Scott Milanovich, a starting quarterback at Maryland back in the '90s, was suspended for eight games initially after he was found to be betting on college sports events -- less than was Thompson. But he appealed, and the Eligibility Committee reduced it to four games.
Well hell, that sounds about right -- four games for gambling and a year for Dexatrim.
Let's talk cold, hard cash. The NCAA reinstatement staff restored the eligibility of then USC wide receiver Dwayne Jarrett after he was found to have received benefits totaling $18,001. He received no game suspension.

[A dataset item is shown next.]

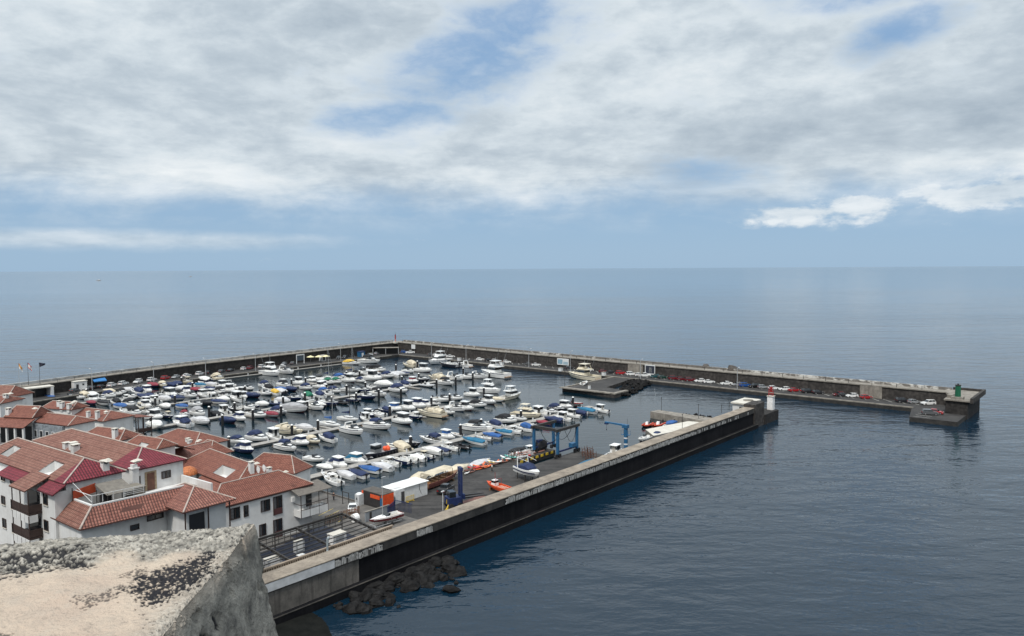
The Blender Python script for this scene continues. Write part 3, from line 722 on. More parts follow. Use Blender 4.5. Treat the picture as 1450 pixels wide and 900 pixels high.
# corner beacon
t = thing('corner_beacon', 'slim red and white light beacon on the far breakwater corner', 'beacon', W(148.5, 233, 6.2), ROT)
MB().prism([(-0.9, -0.9), (0.9, -0.9), (0.9, 0.9), (-0.9, 0.9)], 0, 0.9).build('plinth', PALEC, t)
mb = MB(); mb.tube((0, 0, 0.9), (0, 0, 2.4), 0.42, 10); mb.build('column', mat('pale_red_paint', (0.40, 0.22, 0.20), 0.6), t)
mb = MB(); mb.tube((0, 0, 2.4), (0, 0, 4.6), 0.36, 10, 0.3); mb.build('lantern_column', REDM, t)
mb = MB(); mb.sphere((0, 0, 4.75), (0.28, 0.28, 0.32)); mb.tube((0, 0, 4.9), (0, 0, 6.6), 0.05, 5); mb.build('lantern', GLASS, t)

# breakwater head with green light
t = thing('breakwater_head_wall', 'dark square block closing the right breakwater, carrying the green light tower', 'wall', W(0, 0, 0), ROT)
mb = MB()
mb.prism([(131, -46), (152.8, -46), (152.8, -38.05), (143.6, -38.05), (143.6, -40), (131, -40)], -4, 5.5, 0, 0)
mb.build('wall', BASALT, t)
mb = MB(); mb.prism([(130.4, -46.7), (153.6, -46.7), (153.6, -37.9), (143, -37.9), (143, -39.6), (130.4, -39.6)], 5.5, 5.95); mb.build('walkway', CAP2, t)
mb = MB(); mb.prism([(130.4, -47.5), (153.6, -47.5), (153.6, -46.7), (130.4, -46.7)], 5.2, 6.75); mb.span(152.6, 153.6, -46.69, -38.2, 5.96, 6.7); mb.build('parapet', BASALT2, t)
mb = MB(); mb.span(131.2, 134.2, -44.6, -41.4, 5.95, 6.7); mb.span(133.5, 136, -41.5, -39.9, 5.96, 6.9); mb.span(136.4, 139, -41.2, -39.8, 5.96, 6.6); mb.build('plinth', CAP2, t)
t = thing('light_tower', 'dark green cylindrical light tower on the breakwater head', 'light tower', W(132.7, -43, 6.72), ROT)
t.scale = (.88, .88, .88)
mb = MB(); mb.tube((0, 0, 0), (0, 0, 3.9), 0.95, 14, 0.85); mb.build('tower', GREENM, t)
mb = MB(); mb.tube((0, 0, 3.9), (0, 0, 4.15), 1.0, 14); mb.build('gallery', DSTEEL, t)
mb = MB(); mb.tube((0, 0, 4.15), (0, 0, 4.6), 0.3, 8); mb.build('lantern', GLASS, t)

# sea-side rocks showing over the right parapet
def rock_mesh(seed, r=1.0):
    rnd = random.Random(seed); mb = MB(); n, m_ = 8, 6
    mb.sphere((0, 0, 0), (r, r*0.8, r*0.65), n, m_, 0)
    off = Vector((seed*3.1, seed*1.7, 0)); P = []
    for p in mb.v:
        v = Vector(p); d = 1+0.45*(noise.noise(v*1.3/r+off))+0.2*noise.noise(v*3/r+off); P.append(tuple(v*d))
    mb.v = P
    return mb
ROCKM = stone('wet_lava_rock', (0.007, 0.007, 0.0075), (0.026, 0.0255, 0.0255), 0.9, bump=0.9, spec=0.06)
ROCKD = stone('dry_lava_rock', (0.05, 0.045, 0.042), (0.10, 0.088, 0.078), 0.9, bump=0.9)
for k, (b, r, lab) in enumerate(((40, 3.0, 'large brown boulder leaning on the right breakwater parapet, nearer the green tower'), (52, 2.4, 'low dark boulder behind the right breakwater parapet, farther from the green tower'))):
    o = rock_mesh(60+k, r).build('boulder', ROCKD, None, W(aw(b)+6.6, b, 6.0), ROT); tag(o, lab, 'boulder')

# the mole with its lava-rock fill
mb = MB()
mb.span(98.98, 101, 62, 84.98, 1.304, 1.7); mb.span(99, 108.5, 60.1, 61.6, 1.304, 1.75); mb.span(101.2, 137, 84, 84.98, 1.304, 1.6)
o = mb.build('mole_kerb', CAP2, None, W(0, 0, 0), ROT); struct(o)
rnd = random.Random(3); mb = MB()
for i in range(230):
    a = rnd.uniform(104, 138); b = rnd.uniform(58, 73)+(a-104)*0.12
    if b > 62+(a-104)*0.46 or b < 58+(a-106)*0.25: continue
    q = rock_mesh(i, rnd.uniform(0.5, 1.0)); ang = rnd.uniform(0, 6.28); ca, sa = math.cos(ang), math.sin(ang)
    z = max(0.1, min(1.2, (b-57-(a-104)*0.22)*0.25))
    mb.add([(a+x*ca-y*sa, b+x*sa+y*ca, z+zz) for x, y, zz in q.v], q.f)
o = mb.build('riprap', ROCKM, None, W(0, 0, 0), ROT); struct(o, 'stuff')
for i, (a, b, lab) in enumerate(((101.5, 84.2, 'thin light pole on the near left corner of the stub mole'),)):
    t = thing('mole_light', lab, 'pole', W(a, b, 1.3), ROT)
    MB().tube((0, 0, 0), (0, 0, 7.5), 0.09, 6).build('pole', DSTEEL, t); MB().box((0, 0, 7.6), (0.4, 0.4, 0.35)).build('lamp', GLASS, t)
t = thing('service_box', 'small white service box on the stub mole', 'box', W(102.5, 73.5, 1.7), ROT)
MB().box((0, 0, 0.65), (0.9, 0.7, 1.3)).build('cabinet', BOARD, t); MB().box((0, 0, 1.34), (1.0, 0.8, 0.08)).build('lid', CAP2, t)

# ------------------------------------------------------------------ near jetty
AJ0, AJ1 = -96.0, 80.5
t = thing('jetty_wall', 'near jetty sea wall, tarred black with graffiti along its pale beige coping', 'wall', W(0, 0, 0), ROT)
mb = MB(); mb.span(AJ0, AJ1, 0.25, 3.0, -4, 4.55); mb.build('wall', TARRED, t)
mb = MB(); mb.span(AJ0, -76, 0.16, 0.25, 1.0, 4.4); mb.span(-76, -67, 0.20, 0.25, 1.0, 4.4); mb.build('bare_wall', GREYWALL, t)
mb = MB(); mb.span(AJ0, 80.0, -0.9, 0.24, -3, 1.15); mb.build('footing', TARRED, t)
mb = MB(); mb.span(AJ0, 80.0, -0.93, -0.72, 1.15, 1.24); mb.build('footing_edge', stone('footing_edge', (.03, .029, .027), (.085, .078, .068), .35, .6, .4), t)
mb = MB(); mb.span(AJ0, AJ1, 0.0, 3.1, 4.55, 5.86); mb.build('parapet', stone('parapet_face', (0.028, 0.028, 0.028), (0.070, 0.066, 0.062), 0.4, 0.5, 0.4), t)
mb = MB()
x = AJ0; rnd = random.Random(8)
while x < AJ1:
    l = rnd.uniform(5.5, 6.5); mb.span(x+0.02, min(x+l, AJ1)-0.02, -0.06, 3.14, 5.86, 6.0+rnd.uniform(-0.015, 0.015)); x += l
mb.build('coping', CAP, t)
mb = MB(); mb.span(AJ0, 62.0, 3.14, 4.0, 1.6, 4.9); mb.build('inner_step', CAP2, t)
# white-washed stretch and strokes of old graffiti on the seaward face
WASH = mat('white_wash', (0.50, 0.51, 0.52), 0.8, var=0.2, vscale=0.8)
mb = MB(); mb.span(AJ0, -71.5, -0.03, -0.005, 4.62, 5.80); mb.build('white_band', WASH, t)
GRAF = mat('graffiti_white', (0.46, 0.45, 0.43), 0.8, var=0.35, vscale=1.5)
mb = MB(); rnd = random.Random(21); x = -72.0
def stroke(x0, z0, x1, z1, w):
    d = Vector((x1-x0, z1-z0)); 
    if d.length < 1e-4: return
    nn = Vector((-d.y, d.x)).normalized()*w/2
    mb.add([(x0-nn.x, -0.012, z0-nn.y), (x1-nn.x, -0.012, z1-nn.y), (x1+nn.x, -0.012, z1+nn.y), (x0+nn.x, -0.012, z0+nn.y)], [(0, 1, 2, 3)])
while x < 76:
    gap = (-63 < x < -56) or (-52.5 < x < -34) or (x > 40 and rnd.random() < 0.30) or (x > 62 and rnd.random() < 0.5)
    if gap: x += 0.8; continue
    h = rnd.uniform(0.8, 1.08) if x < 30 else rnd.uniform(0.6, 0.95); z0 = 4.64+rnd.uniform(0, 0.08); w = rnd.uniform(0.45, 0.85)
    for k in range(rnd.choice((2, 2, 3, 3))):
        s = rnd.random(); th = rnd.uniform(0.14, 0.30)
        xa, xb = x+rnd.uniform(0, w*0.3), x+rnd.uniform(w*0.6, w)
        if s < 0.45: stroke(xa, z0, xa+rnd.uniform(-0.12, 0.12), z0+h, th); stroke(xb, z0, xb, z0+h*rnd.uniform(0.6, 1), th)
        elif s < 0.7: stroke(xa, z0, xb, z0+h, th); stroke(xa, z0+h*rnd.choice((0, 0.5, 1)), xb, z0+h*rnd.choice((0, 0.5, 1)), th*0.7)
        else: stroke(xa, z0+h, xb, z0+h*0.9, th*0.8); stroke(xb, z0+h*0.9, xb-0.08, z0, th)
    x += w*rnd.uniform(0.8, 1.15)
mb.build('graffiti', GRAF, t)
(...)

Although the benefit was $18,001, the NCAA asked him to only pay back $5,352 to a charity of his choosing.
THOMPSON HAD A great spring session, and the senior would likely be the opening day starter against Stanford at one of the tackle spots were it not for the suspension.
According to a 2001 survey conducted by the NCAA, nearly 60 percent of college student-athletes said they used nutritional supplements that might have contained a banned substance. Sixty percent. But if any ever are selected, and if they test positive, it behooves them to be tested by their university or conference, that's for sure. Either that or hope it's a different type of act altogether, like an illegal benefit totaling thousands of dollars, assault charges or gambling.
Anything, anything but a diet supplement for goodness sakes. Because that's really bad.